Temple Shalom’s 40th
Gold Coast community

Temple Shalom’s 40th

Temple Shalom celebrates the 40th anniversary of the Temple's consecration and the 30th anniversary of the dedication of the new sanctuary building.

Rabbi Adi Cohen.
Rabbi Adi Cohen.

The Gold Coast’s Temple Shalom recently celebrated two significant milestones in its history with a special Shabbat service for the community.

The congregation celebrated both the 40th anniversary of the Temple’s consecration and the 30th anniversary of the dedication of the new sanctuary building.

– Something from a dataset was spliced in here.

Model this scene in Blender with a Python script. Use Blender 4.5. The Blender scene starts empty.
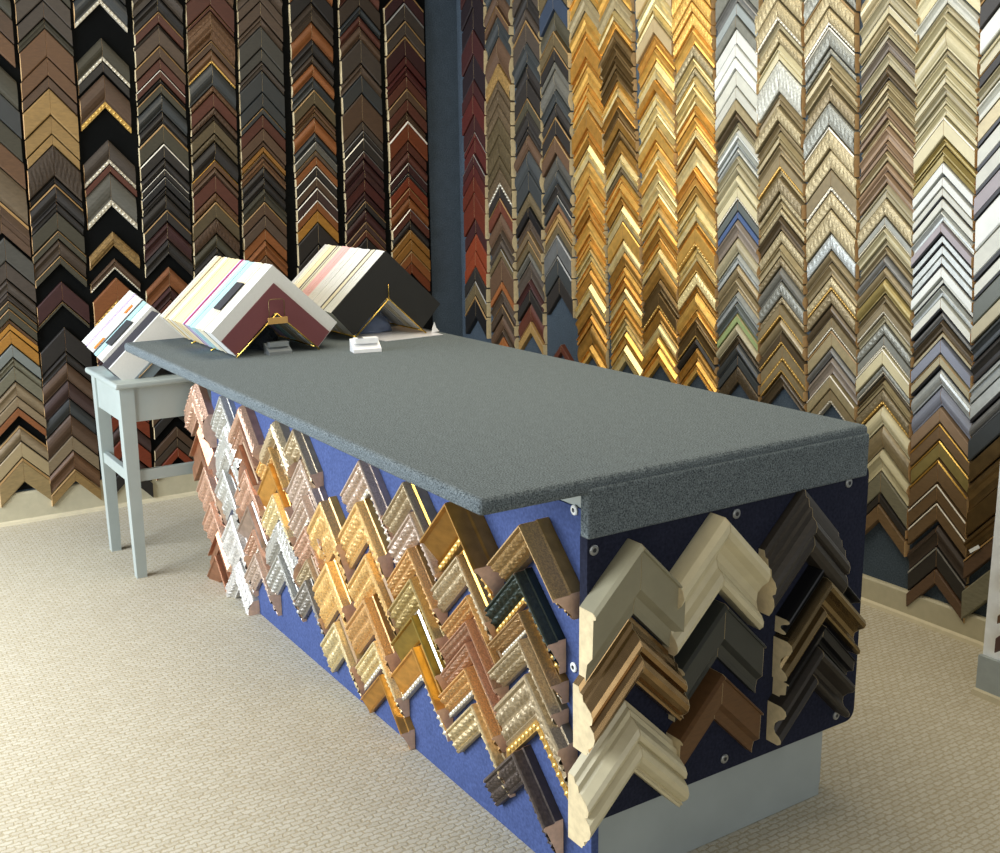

“It was a landmark in the life of the congregation, celebrating years of consistent presence in the Gold Coast and also setting goals for the future,” said Temple Shalom’s Rabbi Adi Cohen.

After years of holding services in the homes of community members, the Temple building was originally consecrated in May 1982 by Rabbi Richard Lampert, the late Cantor Michael Deutsch and the then Gold Coast mayor.

Ten years later, the Temple building was extended to serve the needs of the growing community and was dedicated by Rabbi Uri Themal in June 1992.

Temple Shalom is the only congregation to serve the Progressive Jewish Community in the Gold Coast.

“[The Temple is] a place of worship but also a centre of Jewish life on the Gold Coast,” said Rabbi Cohen.

Representatives of the Union for Progressive Judaism (UPJ), the Queensland Police, and several state and federal politicians attended the service, including Angie Bell MP.

Louise Ward, president, presented Cantor Margaret Capkin with the President’s Award for Longstanding Service to the Community.

“The ruach was excellent … [Temple Shalom] really is a place that’s bringing people together in a beautiful way,” said David Knoll, co-chair of the UPJ, who addressed the event.

Anthony Spray was called to the Torah as part of the celebrations. His father, Len Spray, was the first community member to offer his home to services on Chevron Island.

“It was moving for everyone in attendance, especially for the people who established the shule to see their legacy for generations to come,” said Rabbi Cohen.

“It is a testimony that their dream came true, and now it’s up to us to keep it going.”